Both movies were productions of the star, Alla Nazimova (born Mariam Leventon in Yalta) -- another fascinating character of Old Hollywood. There's lots of interesting gossip about the glamorous parties she threw at her Hollywood home, which she called the Garden of Allah. She was also the aunt of producer-writer Val Lewton, who made a series of classic horror thrillers at RKO in the '40s that were amongst the predecessors of film noir. Camille is Nazimova's show, produced by her own company, and built to showcase her performance. You'd think she would have chosen a more appealing wig for herself. (I've read somewhere that it was an ancestor of the Bride of Frankenstein's hair, although it's not that tall.) Her self-regard also leads to the one major misstep in this film: a final act in which Marguerite's lover, Armand, is kept at an absent distance while Nazimova lays on the nigh-masturbatory bed-ridden pathos. Except for that final scene, the movie is otherwise pretty much perfect.

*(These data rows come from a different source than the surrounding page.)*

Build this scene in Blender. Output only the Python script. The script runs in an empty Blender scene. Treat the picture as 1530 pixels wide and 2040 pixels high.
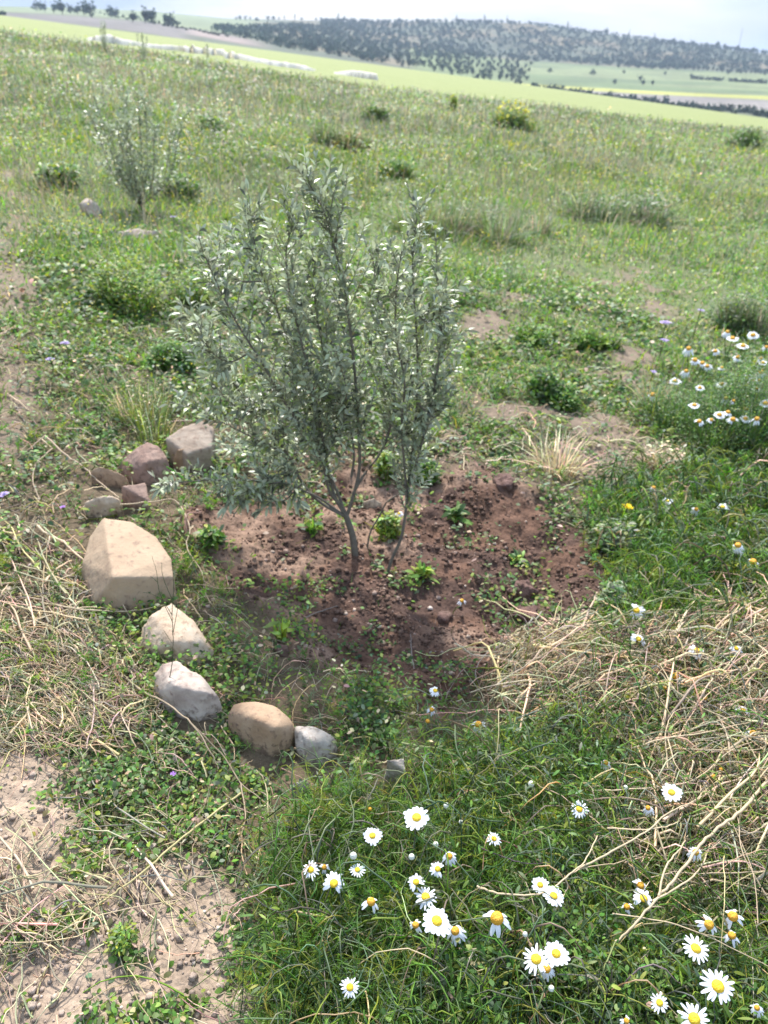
import bpy, bmesh, math, random
import numpy as np
from mathutils import Vector, Matrix

random.seed(11)
rng = np.random.default_rng(7)
R = math.radians
sc = bpy.context.scene
COL = sc.collection

# ------------------------------------------------------------------ camera, world, sun, exposure
FPX = 1535.0                                  # focal length in pixels of a 1530 x 2040 frame
PITCH, ROLL, CAMZ = R(30.8), R(1.9), 1.45
fw = np.array([0, math.cos(PITCH), -math.sin(PITCH)])
r0 = np.array([1.0, 0, 0]); u0 = np.array([0, math.sin(PITCH), math.cos(PITCH)])
rt = r0 * math.cos(ROLL) + u0 * math.sin(ROLL)
up = u0 * math.cos(ROLL) - r0 * math.sin(ROLL)
CAM = np.array([0, 0, CAMZ])
cd = bpy.data.cameras.new('camera'); cam = bpy.data.objects.new('camera', cd); COL.objects.link(cam)
M = Matrix(((rt[0], up[0], -fw[0], 0), (rt[1], up[1], -fw[1], 0), (rt[2], up[2], -fw[2], CAMZ), (0, 0, 0, 1)))
cam.matrix_world = M
cd.sensor_fit = 'VERTICAL'; cd.sensor_height = 36.0; cd.lens = 36.0 * FPX / 2040
cd.clip_start = 0.02; cd.clip_end = 20000
cd.dof.use_dof = True; cd.dof.focus_distance = 1.35; cd.dof.aperture_fstop = 5.5
sc.camera = cam

SUN_AZ, SUN_EL = R(-10), R(50)                # azimuth from +Y towards +X
sun_dir = Vector((math.sin(SUN_AZ) * math.cos(SUN_EL), math.cos(SUN_AZ) * math.cos(SUN_EL), math.sin(SUN_EL)))
sd = bpy.data.lights.new('sun', 'SUN'); sd.energy = 4.6; sd.angle = R(3.0); sd.color = (1.0, 0.965, 0.925)
so = bpy.data.objects.new('sun', sd); COL.objects.link(so)
so.rotation_euler = sun_dir.to_track_quat('Z', 'Y').to_euler()

w = bpy.data.worlds.new('World'); sc.world = w; w.use_nodes = True
nt = w.node_tree; nt.nodes.clear()
out = nt.nodes.new('ShaderNodeOutputWorld'); bg = nt.nodes.new('ShaderNodeBackground')
sky = nt.nodes.new('ShaderNodeTexSky'); sky.sky_type = 'NISHITA'; sky.sun_disc = False
sky.sun_elevation = SUN_EL; sky.sun_rotation = SUN_AZ; sky.air_density = 1.0; sky.dust_density = 2.0; sky.ozone_density = 1.5
bg.inputs['Strength'].default_value = 0.15
tc = nt.nodes.new('ShaderNodeTexCoord'); mp = nt.nodes.new('ShaderNodeMapping'); mp.inputs['Scale'].default_value = (1.2, 1.2, 5.0)
nz = nt.nodes.new('ShaderNodeTexNoise'); nz.inputs['Scale'].default_value = 2.2; nz.inputs['Detail'].default_value = 6
cr = nt.nodes.new('ShaderNodeValToRGB'); cr.color_ramp.elements[0].position = 0.40; cr.color_ramp.elements[1].position = 0.66
mx = nt.nodes.new('ShaderNodeMix'); mx.data_type = 'RGBA'; mx.inputs['B'].default_value = (1.95, 2.4, 3.15, 1)
ml = nt.nodes.new('ShaderNodeMapRange'); ml.inputs['To Min'].default_value = 0.45; ml.inputs['To Max'].default_value = 0.97
L = nt.links.new
L(tc.outputs['Generated'], mp.inputs['Vector']); L(mp.outputs[0], nz.inputs['Vector']); L(nz.outputs['Fac'], cr.inputs['Fac'])
L(cr.outputs['Color'], ml.inputs[0]); L(ml.outputs[0], mx.inputs['Factor']); L(sky.outputs[0], mx.inputs['A']); sxz = nt.nodes.new('ShaderNodeSeparateXYZ'); L(tc.outputs['Generated'], sxz.inputs[0]); zr = nt.nodes.new('ShaderNodeMapRange'); zr.inputs['From Max'].default_value = 0.6; zr.inputs['To Min'].default_value = 1.0; zr.inputs['To Max'].default_value = 2.1; L(sxz.outputs['Z'], zr.inputs['Value'])
vm = nt.nodes.new('ShaderNodeVectorMath'); vm.operation = 'SCALE'; L(mx.outputs['Result'], vm.inputs[0]); L(zr.outputs[0], vm.inputs['Scale']); L(vm.outputs[0], bg.inputs['Color']); L(bg.outputs[0], out.inputs['Surface'])
sc.view_settings.view_transform = 'Standard'; sc.view_settings.look = 'None'
sc.view_settings.exposure = 0.76; sc.view_settings.gamma = 1
sc.cycles.max_bounces = 5; sc.cycles.diffuse_bounces = 3; sc.cycles.transmission_bounces = 3
sc.cycles.use_denoising = True; sc.cycles.volume_bounces = 0

# ------------------------------------------------------------------ maths helpers
def dirpx(px, py):
    px = np.asarray(px, float); py = np.asarray(py, float)
    return fw + rt * ((px - 765) / FPX)[..., None] + up * ((1020 - py) / FPX)[..., None]
def project(X):
    d = np.asarray(X, float) - CAM
    z = np.maximum(d @ fw, 0.05)
    return 765 + FPX * (d @ rt) / z, 1020 - FPX * (d @ up) / z

TAB = rng.random((256, 256))
def vnoise(x, y):
    xi = np.floor(x).astype(np.int64); yi = np.floor(y).astype(np.int64)
    fx = x - xi; fy = y - yi
    fx = fx * fx * (3 - 2 * fx); fy = fy * fy * (3 - 2 * fy)
    a = TAB[xi & 255, yi & 255]; b = TAB[(xi + 1) & 255, yi & 255]
    c = TAB[xi & 255, (yi + 1) & 255]; d = TAB[(xi + 1) & 255, (yi + 1) & 255]
    return (a * (1 - fx) + b * fx) * (1 - fy) + (c * (1 - fx) + d * fx) * fy
def fbm(x, y, oct=4, s=1.0, seed=0.0):
    v = 0; a = 0.5; t = 0
    for k in range(oct):
        v = v + a * vnoise(x * s + seed + 17.3 * k, y * s - seed + 5.1 * k); t += a; a *= 0.5; s *= 2.03
    return v / t
def sstep(a, b, x):
    t = np.clip((x - a) / (b - a), 0, 1); return t * t * (3 - 2 * t)
def poly_sd(poly, u, v):
    p = np.array(poly, float); n = len(p); ins = np.zeros(u.shape, bool); best = np.full(u.shape, 1e18)
    for i in range(n):
        ax, ay = p[i]; bx, by = p[(i + 1) % n]
        ex, ey = bx - ax, by - ay
        t = np.clip(((u - ax) * ex + (v - ay) * ey) / (ex * ex + ey * ey), 0, 1)
        best = np.minimum(best, (u - ax - t * ex) ** 2 + (v - ay - t * ey) ** 2)
        c = (ay > v) != (by > v)
        ins ^= c & (u < ex * (v - ay) / (ey if ey else 1e-9) + ax)
    return np.where(ins, -1, 1) * np.sqrt(best)

# ------------------------------------------------------------------ terrain
nrm = np.cross(dirpx(0, 4), dirpx(1530, 211)); nrm = nrm * np.sign(nrm[2])
SX, SY = -nrm[0] / nrm[2], -nrm[1] / nrm[2]
def plane(x, y): return SX * x + SY * y
def uv(x, y):
    y = np.maximum(y, 0.15)
    a, b = project(np.stack([x, y, plane(x, y)], -1))
    return np.clip(a, -1200, 2700), np.clip(b, -300, 2500)

SOIL = [(375, 1010), (450, 985), (560, 965), (690, 900), (830, 930), (960, 945), (1080, 990), (1150, 1060), (1215, 1150),
        (1185, 1235), (1070, 1275), (1010, 1340), (900, 1390), (780, 1350), (640, 1300), (540, 1240), (450, 1160), (395, 1080)]
PATH = [(-1200, 1460), (40, 1480), (150, 1540), (180, 1640), (260, 1720), (420, 1690), (500, 1780), (530, 1880), (510, 2600), (-1200, 2600)]
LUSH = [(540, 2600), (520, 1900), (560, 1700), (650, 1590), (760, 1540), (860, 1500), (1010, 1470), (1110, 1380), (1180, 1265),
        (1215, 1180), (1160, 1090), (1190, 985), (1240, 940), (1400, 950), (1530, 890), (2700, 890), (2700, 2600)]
DRYR = [(1020, 1270), (1250, 1290), (1530, 1210), (2700, 1200), (2700, 1800), (1530, 1800), (1350, 1840), (1170, 1800), (1150, 1660), (1260, 1560), (1100, 1470), (1000, 1390)]
DRYL = [(-1200, 1020), (110, 1040), (165, 1210), (280, 1290), (320, 1420), (260, 1520), (60, 1500), (-1200, 1540)]
DRYL2 = [(-100, 1790), (120, 1700), (400, 1600), (470, 1660), (390, 1780), (130, 1900), (-100, 1950)]
def warp(u, v, x, y, a=45):
    return u + a * (fbm(x, y, 3, 5.0, 3.3) - 0.5) * 2, v + a * (fbm(x, y, 3, 5.0, 9.1) - 0.5) * 2
def zones(x, y):
    u, v = uv(x, y); u2, v2 = warp(u, v, x, y)
    z = {}
    z['u'], z['v'] = u, v
    z['soil'] = sstep(22, -22, poly_sd(SOIL, u2, v2))
    z['path'] = sstep(30, -30, poly_sd(PATH, u2, v2))
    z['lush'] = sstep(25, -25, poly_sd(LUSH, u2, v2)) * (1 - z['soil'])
    z['dryr'] = sstep(40, -40, poly_sd(DRYR, u2, v2))
    z['dryl'] = np.maximum(sstep(35, -35, poly_sd(DRYL, u2, v2)), 0.5 * sstep(35, -35, poly_sd(DRYL2, u2, v2)))
    # bare track on the far left and bare patches on the right of the bush
    tr = sstep(80, 20, np.abs(u2 - 8 - 0.03 * (v2 - 200))) * sstep(160, 330, v2) * sstep(1020, 900, v2) * sstep(0.34, 0.52, fbm(x, y, 3, 1.7, 41))
    bp = sstep(0.56, 0.64, fbm(x, y, 3, 3.4, 23.0)) * sstep(860, 960, u2) * sstep(1420, 1300, u2) * sstep(500, 600, v2) * sstep(990, 940, v2)
    rim = sstep(70, 0, np.abs(poly_sd([(900, 870), (1250, 850), (1300, 900), (1150, 960), (930, 940)], u2, v2))) * 0.6
    z['bare'] = np.maximum(np.maximum(tr * 0.95, bp), rim * sstep(0.35, 0.6, fbm(x, y, 3, 6, 77)))
    return z

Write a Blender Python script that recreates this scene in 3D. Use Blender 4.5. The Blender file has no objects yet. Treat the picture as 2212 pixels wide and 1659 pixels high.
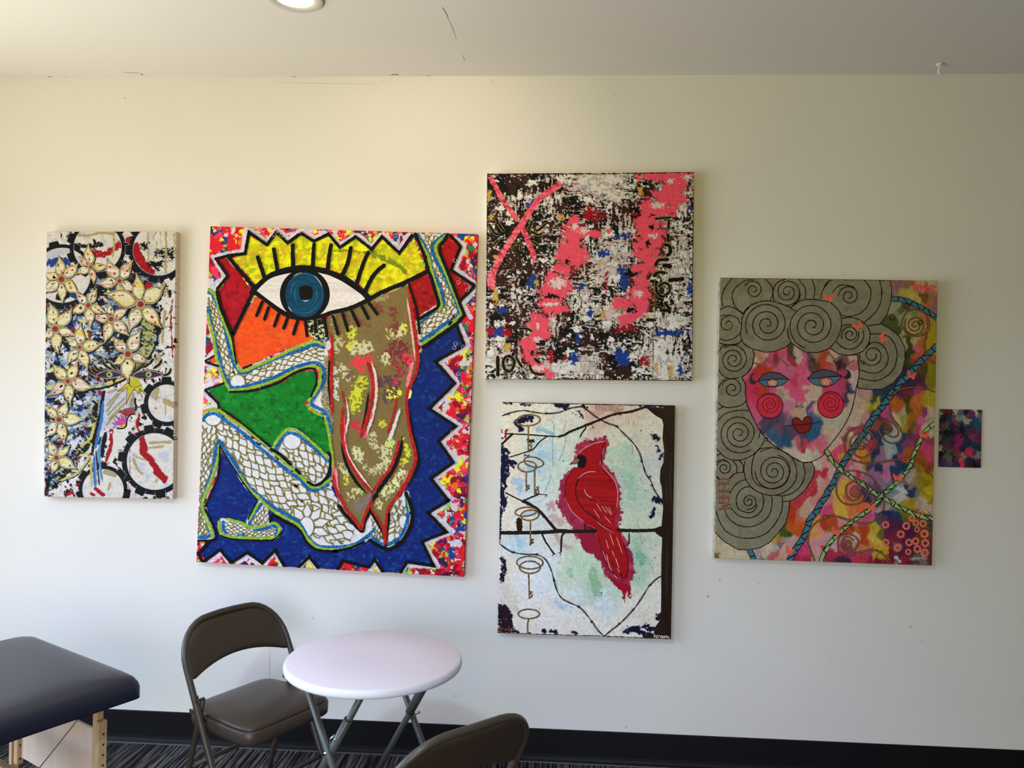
import bpy, bmesh, math, random
import numpy as np
from mathutils import Vector, Matrix
from mathutils.geometry import tessellate_polygon

# ---------------------------------------------------------------- camera, world, lights, exposure
SC = bpy.context.scene
COL = SC.collection
CAM_F, CAM_YAW, CAM_PITCH, CAM_ROLL, CAM_H, CAM_D = 1680.0, -0.0583, 0.0038, 0.0195, 1.6717, 3.4996
CEIL = 3.0765
def cam_axes():
    cy, sy = math.cos(CAM_YAW), math.sin(CAM_YAW); cp, sp = math.cos(CAM_PITCH), math.sin(CAM_PITCH)
    f = Vector((sy*cp, cy*cp, sp)); r = Vector((cy, -sy, 0)); u = r.cross(f)
    cr, sr = math.cos(CAM_ROLL), math.sin(CAM_ROLL)
    return cr*r + sr*u, -sr*r + cr*u, f
_r, _u, _f = cam_axes()
cd = bpy.data.cameras.new('camera'); cam = bpy.data.objects.new('camera', cd); COL.objects.link(cam)
cd.sensor_width = 36; cd.lens = CAM_F/2212*36; cd.clip_start = .05
m = Matrix((_r, _u, -_f)).transposed().to_4x4(); m.translation = (0, -CAM_D, CAM_H); cam.matrix_world = m
SC.camera = cam
SC.view_settings.view_transform = 'Standard'; SC.view_settings.look = 'None'
SC.view_settings.gamma = 1; SC.view_settings.use_curve_mapping = False; SC.view_settings.exposure = 0.0

W = bpy.data.worlds.new('world'); SC.world = W; W.use_nodes = True
W.node_tree.nodes['Background'].inputs[0].default_value = (.62, .78, 1, 1)
W.node_tree.nodes['Background'].inputs[1].default_value = 0.0

def area(name, loc, rot_to, sx, sy, power, col, spread=180):
    l = bpy.data.lights.new(name, 'AREA'); l.shape = 'RECTANGLE'; l.size = sx; l.size_y = sy; l.energy = power; l.color = col
    l.spread = math.radians(spread)
    o = bpy.data.objects.new(name, l); COL.objects.link(o); o.location = loc
    o.rotation_euler = Vector(rot_to).to_track_quat('-Z', 'Y').to_euler(); return o
# daylight: an assumed big shop window in the left wall (x = -3.55), plus added fill lights behind the camera and overhead
WX = -3.55
LIGHTS = [
 ('daylight_window_sky', (WX-.10, -2.1, 1.45), (1, .10, -.60), 2.9, 2.2, (29, 45, 76), 120),
 ('daylight_window_level', (WX-.11, -2.1, 1.45), (1, .0, .0), 2.9, 2.2, (41, 35.5, 34.5), 170),
 ('daylight_window_street', (WX-.12, -2.1, 1.45), (1, .10, .9), 2.9, 2.2, (43, 43, 38), 90),
 ('warm_fill_front', (-.6, -6.95, 1.5), (-.1, 1, -.40), 4.5, 2.2, (59, 48, 5), 100),  # added warm fill from behind the camera, colour fitted to the wall tones
 ('cool_fill_front', (-.6, -6.94, 1.7), (.0, 1, -.34), 4.5, 1.8, (1, 4, 22), 46),  # added narrow blue fill that cools the lower wall
 ('cool_fill_overhead', (-1.0, -3.2, 3.04), (0, 0, -1), .2, .2, (26, 40, 50), 160),  # added cool fill from above, no actual fixture there
]
for n_, loc_, dir_, sx_, sy_, p_, sp_ in LIGHTS:
    area(n_, loc_, dir_, sx_, sy_, max(p_), tuple(c/max(p_) for c in p_), sp_)

# ---------------------------------------------------------------- helpers
def lin(c):
    c = np.asarray(c, float)/255.0
    return np.where(c <= .04045, c/12.92, ((c+.055)/1.055)**2.4)
def hexc(s): return tuple(int(s[i:i+2], 16) for i in (0, 2, 4))
def link(o, parent=None):
    COL.objects.link(o)
    if parent is not None: o.parent = parent
    return o
def mesh_obj(name, verts, faces, mat, parent=None, smooth=False, kind=None, label=None):
    me = bpy.data.meshes.new(name); me.from_pydata([tuple(v) for v in verts], [], faces); me.update()
    if smooth: me.polygons.foreach_set('use_smooth', [True]*len(me.polygons))
    if mat is not None: me.materials.append(mat)
    o = link(bpy.data.objects.new(name, me), parent)
    if kind: o['kind'] = kind
    if label: o['label'] = label
    return o
def bm_obj(name, bm, mat, parent=None, smooth=False, kind=None, label=None):
    me = bpy.data.meshes.new(name); bm.normal_update(); bm.to_mesh(me); bm.free()
    if smooth: me.polygons.foreach_set('use_smooth', [True]*len(me.polygons))
    if mat is not None: me.materials.append(mat)
    o = link(bpy.data.objects.new(name, me), parent)
    if kind: o['kind'] = kind
    if label: o['label'] = label
    return o
def thing(name, label, cat, loc=(0, 0, 0), rotz=0, group=None):
    o = link(bpy.data.objects.new(name, None)); o.empty_display_size = .1
    o.location = loc; o.rotation_euler = (0, 0, rotz); o['label'] = label; o['category'] = cat
    if group: o['group'] = group
    return o
def box(bm, x0, x1, y0, y1, z0, z1, bev=0, M=None):
    r = bmesh.ops.create_cube(bm, size=1); vs = r['verts']
    for v in vs: v.co = Vector(((x0+x1)/2+v.co.x*(x1-x0), (y0+y1)/2+v.co.y*(y1-y0), (z0+z1)/2+v.co.z*(z1-z0)))
    if bev:
        es = list({e for v in vs for e in v.link_edges})
        g = bmesh.ops.bevel(bm, geom=es, offset=bev, segments=2, affect='EDGES', profile=.6); vs = list({v for f in g['faces'] for v in f.verts})
    if M is not None: bmesh.ops.transform(bm, matrix=M, verts=bm.verts[:])
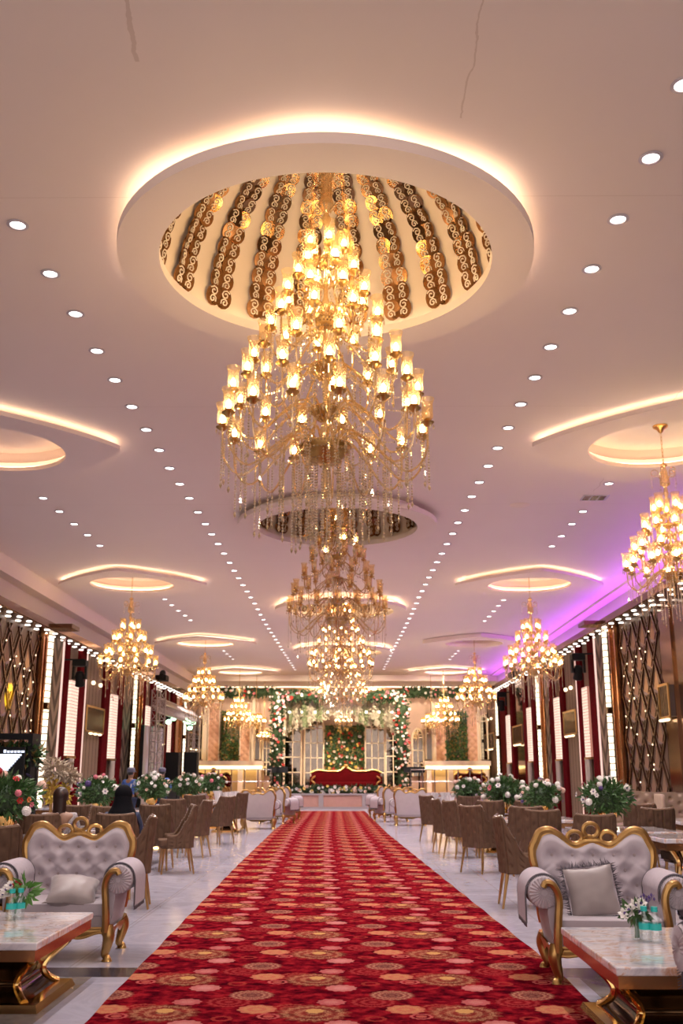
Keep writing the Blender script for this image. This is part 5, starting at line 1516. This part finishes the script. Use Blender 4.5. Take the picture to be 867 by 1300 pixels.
# mirror windows
def arched(x0, x1, yt, yb, label, cols_, rows_, yy=YW+.05):
    a_ = S(x0, yb, yy); b_ = S(x1, yt, yy); w, h = (b_.x-a_.x)/2, b_.z-a_.z; r_ = w/1.0
    t = empty('arched_window', ((a_.x+b_.x)/2, yy, a_.z)); tag(t, label, 'arched window', 'arched mirror windows of the stage')
    hs = h-r_*1.6
    out = [(-w,0),(-w,hs)]+[(-w+w*2*q/12 if 0 else -w*cos(q/12*pi), hs+1.6*r_*sin(q/12*pi)**1.3) for q in range(1, 12)]+[(w,hs),(w,0)]
    m = MB(); n = len(out); m.add([(x,0.02,z) for x, z in out], [tuple(range(n))]); m.build('pane', 'mirror_glass', t, smooth=False)
    m = MB(); m.tube([(x,-.02,z) for x, z in out], .05, 5)
    for c_ in range(1, cols_):
        x = -w+2*w*c_/cols_; top_ = hs+1.6*r_*max(0, 1-(x/w)**2)**.65; m.box(x-.02,x+.02,-.05,0,0,top_)
    for q in range(1, rows_): z = hs*q/(rows_-1) if rows_ > 1 else 0; m.box(-w,w,-.05,0,z-.02,z+.02)
    for c_ in range(cols_):
        x0_, x1_ = -w+2*w*c_/cols_, -w+2*w*(c_+1)/cols_; hw_ = (x1_-x0_)/2
        m.tube([((x0_+x1_)/2-hw_*cos(q/8*pi), -.03, hs*.98+hw_*1.4*sin(q/8*pi)) for q in range(9)], .018, 4)
    m.build('window_frame', 'window_cream', t, smooth=False); return t
arched(360, 383, 905, 1000, 'arched mirror window closest to the flowered column, speakers side', 2, 5)
arched(386, 411, 905, 1000, 'arched mirror window touching the green leaf wall, speakers side', 3, 5)
arched(464, 488, 905, 1000, 'arched mirror window touching the green leaf wall, purple side', 3, 5)
arched(490, 508, 905, 1000, 'arched mirror window closest to the flowered column, purple side', 2, 5)
arched(333, 344, 925, 985, 'small arched window outside the flowered column, speakers side', 2, 4)
arched(524, 537, 925, 985, 'small arched window outside the flowered column, purple side', 2, 4)
arched(322.5, 331, 908, 964, 'slim mirror window beside the quilt, speakers side', 1, 2)
arched(541, 549.5, 908, 964, 'slim mirror window beside the quilt, purple side', 1, 2)
arched(252, 258.5, 908, 964, 'slim mirror window by the wall corner, speakers side', 1, 2)
arched(610.5, 618, 908, 964, 'slim mirror window by the wall corner, purple side', 1, 2)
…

I've read that the disappearance of Armand from the ending was intentional, because she didn't want to share the limelight with her rising young co-star, Rudolph Valentino (born Rodolfo Alfonzo Raffaelo Pierre Filibert Guglielmi di Valentina d'Antonguolla, if you can believe IMDb, in Italy). Valentino's next film, The Sheik (1921), made him a superstar, but here he mostly just stands around looking handsome and virtuous and anxious for Marguerite's well-being. He and Rambova met during the production and got married the next year, although rumors continued that they were shielding each other's homosexuality. (It appears that Valentino was the Tom Cruise of his day.)

One of the nice things about this movie is that it's only 70 minutes long. It has a compact, concise five-act structure that cuts right to the chase, as well as updating it to the modern era. It isn't very subtle in its story, but it is very beautiful and strange to look at. It does not overstay its welcome, whereas I gave up on Garbo's 1936 version less than halfway through. The silent version is treated as an extra on the DVD of Garbo's version, and I should note that another layer of its charm is the sweet, detailed score composed by Peter Vantine, which really captures and complements the flow of feeling in the images.

About four years ago, I decided for some reason to get seriously into film noir, and that quickly led me to the silent German Expressionist films of the '20s as one of the roots of the movement. Before I knew it, I had become fascinated by the whole world of silent film. Now I find myself watching silent genres like weepies that are about as far from film noir as you can get. One thing this movie shares with the German Expressionists is the stylized sets, and there's also one sequence in a rainstorm with utterly gorgeous low-key lighting. It's the pure visual style that I find so mesmerizing, and Nazimova's ornate gestural acting fits right in. Garbo is not the successor to this type of film-making, it is the films Josef von Sternberg made with Marlene Dietrich, particularly that "relentless excursion into style," The Scarlet Empress. The modern heir would be Baz Luhrmann. Nazimova would have felt right at home in the gilded elephant at the Moulin Rouge.